— START OF DATASET EXTRACT —
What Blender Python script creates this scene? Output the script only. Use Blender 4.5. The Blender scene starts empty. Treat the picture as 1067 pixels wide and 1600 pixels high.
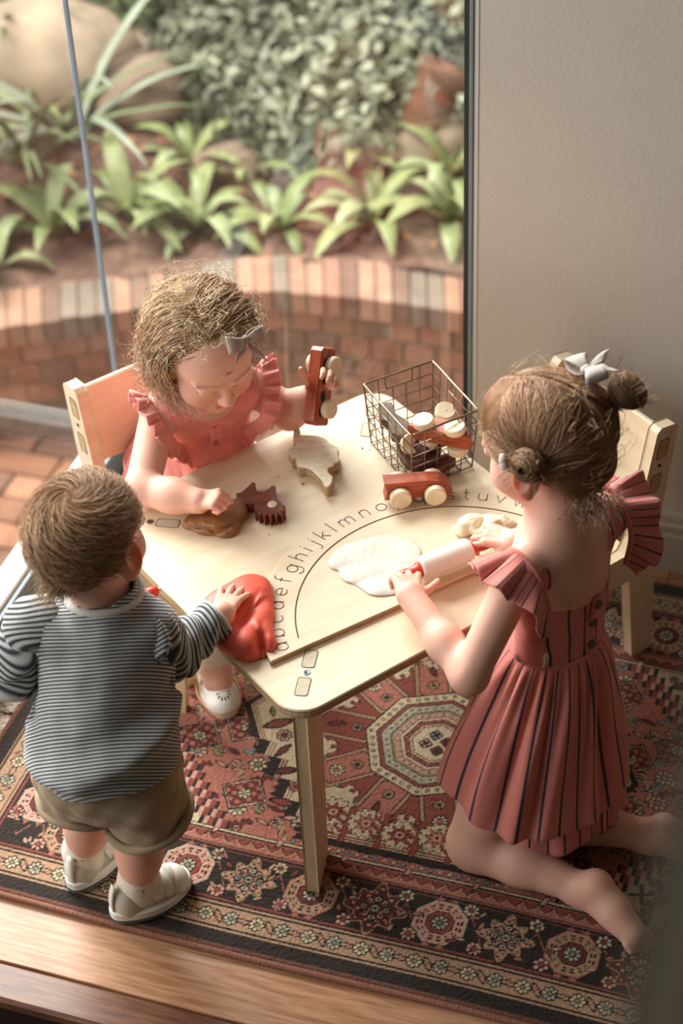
import bpy, math, random
import numpy as np
from math import pi, sin, cos, radians
from mathutils import Vector, Matrix, Euler
rnd = random.Random(7)
nr = np.random.RandomState(11)
SC = bpy.context.scene
COL = SC.collection
# ---------------------------------------------------------------- camera
CAMZ = 2.515
PITCH, ROLL, FPX = radians(39.5), radians(-2.75), 3050.0
cam_d = bpy.data.cameras.new('camera'); cam = bpy.data.objects.new('camera', cam_d); COL.objects.link(cam)
_f = Vector((0, cos(PITCH), -sin(PITCH))); _u0 = Vector((0, sin(PITCH), cos(PITCH))); _r0 = Vector((1, 0, 0))
_r = _r0*cos(ROLL) + _u0*sin(ROLL); _u = -_r0*sin(ROLL) + _u0*cos(ROLL)
cam.matrix_world = Matrix(((_r.x, _u.x, -_f.x, 0), (_r.y, _u.y, -_f.y, 0), (_r.z, _u.z, -_f.z, CAMZ), (0, 0, 0, 1)))
cam_d.sensor_fit = 'VERTICAL'; cam_d.sensor_height = 36.0; cam_d.lens = 36.0*FPX/1600.0
cam_d.dof.use_dof = True; cam_d.dof.focus_distance = 3.12; cam_d.dof.aperture_fstop = 2.8
cam_d.clip_start = .05
SC.camera = cam
# ---------------------------------------------------------------- sky, exposure
wd = bpy.data.worlds.new('sky'); SC.world = wd; wd.use_nodes = True
_bg = wd.node_tree.nodes['Background']; _bg.inputs[0].default_value = (1.0, .98, .95, 1); _bg.inputs[1].default_value = .60
def area(name, loc, to, sx, sy, power, col):
    l = bpy.data.lights.new(name, 'AREA'); l.shape = 'RECTANGLE'; l.size = sx; l.size_y = sy; l.energy = power; l.color = col
    o = bpy.data.objects.new(name, l); COL.objects.link(o); o.location = loc
    o.rotation_euler = (Vector(to) - Vector(loc)).to_track_quat('-Z', 'Y').to_euler(); return o
# lamps added outside the side glass to strengthen the daylight in the dim room
area('added_daylight', (-1.9, 5.3, 2.8), (0, 2.4, .4), 3.2, 2.4, 380, (1.0, .97, .93))
area('added_daylight_low', (-3.3, 1.9, 2.1), (-.1, 2.2, .4), 2.4, 2.4, 62, (1.0, .97, .93))
SC.view_settings.view_transform = 'Standard'; SC.view_settings.look = 'None'
SC.view_settings.exposure = .88; SC.view_settings.gamma = 1.0
SC.view_settings.use_curve_mapping = False
SC.cycles.use_denoising = True
SC.cycles.max_bounces = 10; SC.cycles.transparent_max_bounces = 16; SC.cycles.diffuse_bounces = 4
SC.cycles.sample_clamp_indirect = 6.0
SC.cycles.caustics_reflective = False; SC.cycles.caustics_refractive = False

def ray(px, py):
    return _f*FPX + _r*(px - 533.5) - _u*(py - 800.0)
def at(px, py, z):
    d = ray(px, py); t = (z - CAMZ)/d.z
    return np.array((d.x*t, d.y*t, z))
def aty(px, py, y):
    d = ray(px, py); t = y/d.y
    return np.array((d.x*t, y, CAMZ + d.z*t))
def atplane(px, py, p, n):
    d = np.array(ray(px, py)); c = np.array((0, 0, CAMZ)); n = np.array(n, float)
    t = ((np.array(p, float) - c) @ n)/(d @ n)
    return c + d*t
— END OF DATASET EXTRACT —
> **WRITTEN PROBLEM**: Do not copy the pictures, but repeat every line exactly.

> **WRITTEN RESPONSE**:
What Blender Python script creates this scene? Output the script only. Use Blender 4.5. The Blender scene starts empty. Treat the picture as 1067 pixels wide and 1600 pixels high.
import bpy, math, random
import numpy as np
from math import pi, sin, cos, radians
from mathutils import Vector, Matrix, Euler
rnd = random.Random(7)
nr = np.random.RandomState(11)
SC = bpy.context.scene
COL = SC.collection
# ---------------------------------------------------------------- camera
CAMZ = 2.515
PITCH, ROLL, FPX = radians(39.5), radians(-2.75), 3050.0
cam_d = bpy.data.cameras.new('camera'); cam = bpy.data.objects.new('camera', cam_d); COL.objects.link(cam)
_f = Vector((0, cos(PITCH), -sin(PITCH))); _u0 = Vector((0, sin(PITCH), cos(PITCH))); _r0 = Vector((1, 0, 0))
_r = _r0*cos(ROLL) + _u0*sin(ROLL); _u = -_r0*sin(ROLL) + _u0*cos(ROLL)
cam.matrix_world = Matrix(((_r.x, _u.x, -_f.x, 0), (_r.y, _u.y, -_f.y, 0), (_r.z, _u.z, -_f.z, CAMZ), (0, 0, 0, 1)))
cam_d.sensor_fit = 'VERTICAL'; cam_d.sensor_height = 36.0; cam_d.lens = 36.0*FPX/1600.0
cam_d.dof.use_dof = True; cam_d.dof.focus_distance = 3.12; cam_d.dof.aperture_fstop = 2.8
cam_d.clip_start = .05
SC.camera = cam
# ---------------------------------------------------------------- sky, exposure
wd = bpy.data.worlds.new('sky'); SC.world = wd; wd.use_nodes = True
_bg = wd.node_tree.nodes['Background']; _bg.inputs[0].default_value = (1.0, .98, .95, 1); _bg.inputs[1].default_value = .60
def area(name, loc, to, sx, sy, power, col):
    l = bpy.data.lights.new(name, 'AREA'); l.shape = 'RECTANGLE'; l.size = sx; l.size_y = sy; l.energy = power; l.color = col
    o = bpy.data.objects.new(name, l); COL.objects.link(o); o.location = loc
    o.rotation_euler = (Vector(to) - Vector(loc)).to_track_quat('-Z', 'Y').to_euler(); return o
# lamps added outside the side glass to strengthen the daylight in the dim room
area('added_daylight', (-1.9, 5.3, 2.8), (0, 2.4, .4), 3.2, 2.4, 380, (1.0, .97, .93))
area('added_daylight_low', (-3.3, 1.9, 2.1), (-.1, 2.2, .4), 2.4, 2.4, 62, (1.0, .97, .93))
SC.view_settings.view_transform = 'Standard'; SC.view_settings.look = 'None'
SC.view_settings.exposure = .88; SC.view_settings.gamma = 1.0
SC.view_settings.use_curve_mapping = False
SC.cycles.use_denoising = True
SC.cycles.max_bounces = 10; SC.cycles.transparent_max_bounces = 16; SC.cycles.diffuse_bounces = 4
SC.cycles.sample_clamp_indirect = 6.0
SC.cycles.caustics_reflective = False; SC.cycles.caustics_refractive = False

def ray(px, py):
    return _f*FPX + _r*(px - 533.5) - _u*(py - 800.0)
def at(px, py, z):
    d = ray(px, py); t = (z - CAMZ)/d.z
    return np.array((d.x*t, d.y*t, z))
def aty(px, py, y):
    d = ray(px, py); t = y/d.y
    return np.array((d.x*t, y, CAMZ + d.z*t))
def atplane(px, py, p, n):
    d = np.array(ray(px, py)); c = np.array((0, 0, CAMZ)); n = np.array(n, float)
    t = ((np.array(p, float) - c) @ n)/(d @ n)
    return c + d*t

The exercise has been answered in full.